I've recently heard that Good Omens is to be made into a film, with Terry Gilliam directing and Alan Rickman cast as Aziraphale (though I'd have pegged him as more Crowley?)

I can't wait! I think it would stand the adaptation really quite well. Obviously Pratchett and Gaiman's writing styles mean that some of the jokes will be lost, but what can you do with different media? *shrug* reckon there'll be a way around it, or is the big screen just too different?

Anybody heard anything else?
 
Ever the optomist....

......Perhaps. There will be quite a lot of fan support I think, esp. for Gaiman's name... and A.R. too I reckon. Plus, as a premise, I think it could be quite winning.

But then I'm biased as hell cos I can't wait to see it!
 
Any idea why they have chosen to do this book?

If you think that something will be lost in the screenplay, surely some of the other books would be easier to convert. Also I know that there is already a popular 'Mort' theatrical play which ought to be very easy to film.

yes there are a lot of Alan Rickman fans about, most of them are here at Ascifi :D
 
*g* No, I don't know of one I think could be much better. The writing style of TP means that you just *can't* get it all over without a narrator or v/o really. Or perhaps put someof it into the mouths of the chars.

I think this was possibly done because it's TP and NG so has twice the possible reader-pull. Say just-TP fans and just-NG fans... perhaps.

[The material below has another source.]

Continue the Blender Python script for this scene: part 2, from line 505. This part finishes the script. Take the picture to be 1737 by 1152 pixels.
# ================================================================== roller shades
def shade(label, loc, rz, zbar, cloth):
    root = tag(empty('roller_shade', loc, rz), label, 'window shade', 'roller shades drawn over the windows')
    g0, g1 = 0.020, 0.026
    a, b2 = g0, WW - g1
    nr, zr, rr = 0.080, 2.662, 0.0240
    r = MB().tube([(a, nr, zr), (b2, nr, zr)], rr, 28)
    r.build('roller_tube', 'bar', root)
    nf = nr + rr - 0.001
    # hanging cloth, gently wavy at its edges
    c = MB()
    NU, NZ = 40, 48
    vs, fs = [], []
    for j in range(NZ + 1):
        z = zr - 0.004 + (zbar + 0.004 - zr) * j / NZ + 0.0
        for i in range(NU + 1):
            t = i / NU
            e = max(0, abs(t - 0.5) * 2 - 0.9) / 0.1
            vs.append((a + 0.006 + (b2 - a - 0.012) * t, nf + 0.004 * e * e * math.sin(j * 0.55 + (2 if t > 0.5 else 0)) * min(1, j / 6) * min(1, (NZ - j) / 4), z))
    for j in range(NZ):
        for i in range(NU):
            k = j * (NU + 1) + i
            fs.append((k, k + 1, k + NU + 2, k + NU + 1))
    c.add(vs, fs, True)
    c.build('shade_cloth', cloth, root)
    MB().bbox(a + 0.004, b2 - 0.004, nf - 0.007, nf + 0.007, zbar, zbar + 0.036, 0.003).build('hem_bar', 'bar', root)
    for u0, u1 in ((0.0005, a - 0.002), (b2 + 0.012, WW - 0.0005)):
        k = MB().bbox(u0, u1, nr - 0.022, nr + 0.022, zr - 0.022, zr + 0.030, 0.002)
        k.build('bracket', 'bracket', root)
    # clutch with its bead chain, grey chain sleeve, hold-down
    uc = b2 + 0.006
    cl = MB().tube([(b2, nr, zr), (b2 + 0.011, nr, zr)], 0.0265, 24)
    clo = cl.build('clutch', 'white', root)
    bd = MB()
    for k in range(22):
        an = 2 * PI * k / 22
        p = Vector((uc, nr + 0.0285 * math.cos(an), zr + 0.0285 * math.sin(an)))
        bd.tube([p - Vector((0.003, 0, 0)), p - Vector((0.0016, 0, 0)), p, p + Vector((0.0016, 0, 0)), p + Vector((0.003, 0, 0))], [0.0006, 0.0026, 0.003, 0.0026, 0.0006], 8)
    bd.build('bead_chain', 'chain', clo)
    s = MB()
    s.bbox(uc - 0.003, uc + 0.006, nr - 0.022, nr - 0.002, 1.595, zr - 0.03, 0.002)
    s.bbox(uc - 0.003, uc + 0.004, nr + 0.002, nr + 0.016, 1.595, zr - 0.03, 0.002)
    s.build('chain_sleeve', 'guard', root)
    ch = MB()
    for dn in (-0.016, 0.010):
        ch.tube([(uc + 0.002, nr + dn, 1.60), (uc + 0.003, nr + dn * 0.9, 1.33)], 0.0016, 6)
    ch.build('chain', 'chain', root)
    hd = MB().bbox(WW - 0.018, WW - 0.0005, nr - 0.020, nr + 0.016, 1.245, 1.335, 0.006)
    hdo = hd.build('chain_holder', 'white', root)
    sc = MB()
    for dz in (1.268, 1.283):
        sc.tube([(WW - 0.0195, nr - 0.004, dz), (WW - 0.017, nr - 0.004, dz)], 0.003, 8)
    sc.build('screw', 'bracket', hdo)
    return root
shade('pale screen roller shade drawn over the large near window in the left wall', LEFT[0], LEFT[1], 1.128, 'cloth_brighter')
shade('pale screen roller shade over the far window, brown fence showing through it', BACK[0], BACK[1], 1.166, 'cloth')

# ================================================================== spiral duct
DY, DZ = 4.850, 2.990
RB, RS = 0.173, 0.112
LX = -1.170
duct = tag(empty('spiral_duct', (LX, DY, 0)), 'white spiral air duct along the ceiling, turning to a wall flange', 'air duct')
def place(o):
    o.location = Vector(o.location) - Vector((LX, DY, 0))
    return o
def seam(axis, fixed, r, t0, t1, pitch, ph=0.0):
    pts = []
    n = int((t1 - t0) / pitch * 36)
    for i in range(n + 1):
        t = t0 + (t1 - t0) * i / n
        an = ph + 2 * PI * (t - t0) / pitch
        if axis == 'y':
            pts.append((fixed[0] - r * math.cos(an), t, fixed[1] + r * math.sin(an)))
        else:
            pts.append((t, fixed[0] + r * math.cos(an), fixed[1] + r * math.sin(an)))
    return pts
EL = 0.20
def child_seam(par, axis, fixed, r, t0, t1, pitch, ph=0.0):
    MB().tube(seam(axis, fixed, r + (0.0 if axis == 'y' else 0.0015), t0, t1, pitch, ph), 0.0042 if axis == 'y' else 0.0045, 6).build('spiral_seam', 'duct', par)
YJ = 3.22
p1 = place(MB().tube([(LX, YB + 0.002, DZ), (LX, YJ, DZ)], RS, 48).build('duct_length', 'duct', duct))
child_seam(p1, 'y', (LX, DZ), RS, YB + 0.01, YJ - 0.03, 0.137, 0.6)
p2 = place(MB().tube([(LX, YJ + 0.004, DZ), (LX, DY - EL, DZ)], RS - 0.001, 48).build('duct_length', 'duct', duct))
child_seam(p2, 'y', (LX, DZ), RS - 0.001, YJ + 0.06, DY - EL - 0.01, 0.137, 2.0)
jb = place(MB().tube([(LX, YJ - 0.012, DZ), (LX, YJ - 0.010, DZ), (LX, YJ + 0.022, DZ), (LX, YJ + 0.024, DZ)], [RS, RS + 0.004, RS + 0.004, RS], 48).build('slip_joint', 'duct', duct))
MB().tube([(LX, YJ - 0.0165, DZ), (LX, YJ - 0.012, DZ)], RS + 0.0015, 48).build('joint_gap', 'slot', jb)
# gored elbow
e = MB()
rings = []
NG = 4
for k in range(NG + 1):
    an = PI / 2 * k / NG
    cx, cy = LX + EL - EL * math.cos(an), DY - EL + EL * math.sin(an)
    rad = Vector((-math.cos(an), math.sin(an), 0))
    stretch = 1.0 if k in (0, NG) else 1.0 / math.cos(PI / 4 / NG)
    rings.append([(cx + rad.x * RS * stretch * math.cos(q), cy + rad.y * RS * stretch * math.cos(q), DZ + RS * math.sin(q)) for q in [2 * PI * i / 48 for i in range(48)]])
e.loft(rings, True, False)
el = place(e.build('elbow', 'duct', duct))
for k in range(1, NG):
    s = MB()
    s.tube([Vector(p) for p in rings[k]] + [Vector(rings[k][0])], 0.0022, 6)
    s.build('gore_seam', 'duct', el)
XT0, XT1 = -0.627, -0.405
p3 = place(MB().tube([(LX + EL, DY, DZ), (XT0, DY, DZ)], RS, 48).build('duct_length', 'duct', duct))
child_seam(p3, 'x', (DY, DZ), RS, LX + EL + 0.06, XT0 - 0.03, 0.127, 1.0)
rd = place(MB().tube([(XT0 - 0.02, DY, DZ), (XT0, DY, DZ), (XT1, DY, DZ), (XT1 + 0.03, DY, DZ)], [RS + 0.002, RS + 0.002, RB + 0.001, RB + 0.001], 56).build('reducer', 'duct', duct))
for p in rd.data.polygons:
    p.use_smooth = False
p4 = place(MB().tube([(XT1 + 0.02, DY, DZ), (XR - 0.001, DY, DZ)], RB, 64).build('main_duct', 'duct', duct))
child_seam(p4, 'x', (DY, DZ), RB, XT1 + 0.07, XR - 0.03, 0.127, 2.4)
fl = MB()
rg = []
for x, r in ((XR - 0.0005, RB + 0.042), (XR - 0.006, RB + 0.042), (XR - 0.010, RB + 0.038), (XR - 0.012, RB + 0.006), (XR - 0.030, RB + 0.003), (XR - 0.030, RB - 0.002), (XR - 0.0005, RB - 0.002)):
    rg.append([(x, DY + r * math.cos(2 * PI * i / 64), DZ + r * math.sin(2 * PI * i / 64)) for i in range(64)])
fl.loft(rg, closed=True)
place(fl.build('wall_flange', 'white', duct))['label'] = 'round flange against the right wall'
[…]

Mort, I think, was the first to be treated like that but not the only one. Wyrd Sisters also, and others unless I'm mistaken. As well as some for TV- animated ones.

Perhaps they are testing the ground for more of either NG or TP's work? More films = good!

I won't say no to AR as Azi either *g*
 
More optimistic now....

Scifi Wire -- Gilliam Has Good Omens

Terry Gilliam told SCI FI Wire that his proposed big-screen adaptation of Terry Pratchett and Neil Gaiman's Armageddon comedy-fantasy novel Good Omens isn't entirely dead, but is currently on life support. "It's expensive is what it is," Gilliam (Time Bandits) said in an interview. "And we didn't get the money to do it."

Gilliam added, "Unfortunately, I think our timing was rather bad, because we turned up in Hollywood in November of 2001 talking about a comedy film about the apocalypse. That was just bad timing. At the moment it's languishing. Nobody's quite got their act together to get it financed right now."

Gilliam described the story as right up his alley. "Anything that has to do with good and evil, heaven and hell, the Antichrist, angels and devils and the apocalypse I've always found interesting," he said. "On top of that, to have a comic version of all that is great. It's a wonderful book, incredibly funny and it's actually full of too much stuff to put onto film. But the basic tale [is filmable]."

Gilliam said that the story deals with the representatives of good and evil, who exist side by side until the Antichrist is born. "Which means that in 11 or 12 years, that's the end of it all," he said. "But these representatives of good and evil have gone a little soft on Earth. They like the little things about humanity and the Earth, and they agree to work together for once and raise the kid, hoping that nurturing might overcome his nature. Come his 11th or 12th birthday they realize they've made a big mistake: They raised the wrong kid. The Antichrist somehow got swapped at birth and is somewhere out in England. So they've got to find it and stop Armageddon. It's very funny and full of great characters. I wrote the script with Tony Grisoni, who did [the abandoned] The Man Who Killed Don Quixote with me. Hopefully, we can get it done at some point."

As I thought, Terry Gilliam is ideal for this. He thinks so too. But he says it is expensive -- all his films are expensive and go over budget -- that is the problem.